> **Task to carry out**: Scan the data below and pick out the lines containing the word "part".

○ ○ ○

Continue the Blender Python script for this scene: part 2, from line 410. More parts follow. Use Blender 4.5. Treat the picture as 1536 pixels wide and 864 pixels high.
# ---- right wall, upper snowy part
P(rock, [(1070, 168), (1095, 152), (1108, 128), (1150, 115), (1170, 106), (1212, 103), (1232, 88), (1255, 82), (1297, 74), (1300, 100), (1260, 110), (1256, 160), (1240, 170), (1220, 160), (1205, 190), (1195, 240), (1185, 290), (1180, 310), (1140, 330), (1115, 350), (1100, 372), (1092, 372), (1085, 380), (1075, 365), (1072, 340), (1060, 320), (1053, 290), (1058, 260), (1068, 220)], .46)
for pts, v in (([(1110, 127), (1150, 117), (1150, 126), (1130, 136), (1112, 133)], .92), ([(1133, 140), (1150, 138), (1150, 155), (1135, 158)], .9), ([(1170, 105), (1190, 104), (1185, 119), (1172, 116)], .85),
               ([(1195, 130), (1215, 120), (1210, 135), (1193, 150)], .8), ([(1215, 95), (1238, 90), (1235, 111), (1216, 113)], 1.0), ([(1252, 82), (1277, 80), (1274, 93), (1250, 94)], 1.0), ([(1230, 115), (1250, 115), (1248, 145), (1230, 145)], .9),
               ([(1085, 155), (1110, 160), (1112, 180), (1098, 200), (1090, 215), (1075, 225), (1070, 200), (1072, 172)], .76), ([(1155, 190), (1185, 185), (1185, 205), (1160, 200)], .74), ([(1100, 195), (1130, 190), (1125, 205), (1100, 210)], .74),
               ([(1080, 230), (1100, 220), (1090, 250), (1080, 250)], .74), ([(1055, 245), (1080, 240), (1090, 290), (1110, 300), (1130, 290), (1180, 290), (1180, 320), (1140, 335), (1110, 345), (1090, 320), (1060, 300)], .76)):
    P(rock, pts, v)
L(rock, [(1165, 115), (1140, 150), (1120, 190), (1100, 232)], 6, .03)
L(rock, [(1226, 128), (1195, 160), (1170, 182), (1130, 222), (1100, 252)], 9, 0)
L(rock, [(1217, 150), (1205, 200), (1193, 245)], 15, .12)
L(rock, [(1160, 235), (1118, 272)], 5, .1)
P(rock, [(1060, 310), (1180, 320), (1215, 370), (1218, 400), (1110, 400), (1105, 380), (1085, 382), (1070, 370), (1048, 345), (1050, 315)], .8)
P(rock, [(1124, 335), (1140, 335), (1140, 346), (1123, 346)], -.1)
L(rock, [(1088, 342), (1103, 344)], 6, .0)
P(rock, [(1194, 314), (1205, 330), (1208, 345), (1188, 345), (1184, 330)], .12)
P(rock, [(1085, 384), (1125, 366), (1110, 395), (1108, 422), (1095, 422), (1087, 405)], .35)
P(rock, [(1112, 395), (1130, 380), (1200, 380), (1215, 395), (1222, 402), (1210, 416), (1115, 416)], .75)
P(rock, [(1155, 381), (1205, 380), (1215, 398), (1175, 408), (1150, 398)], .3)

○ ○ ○

> **Full solution**:
Continue the Blender Python script for this scene: part 2, from line 410. More parts follow. Use Blender 4.5. Treat the picture as 1536 pixels wide and 864 pixels high.
# ---- right wall, upper snowy part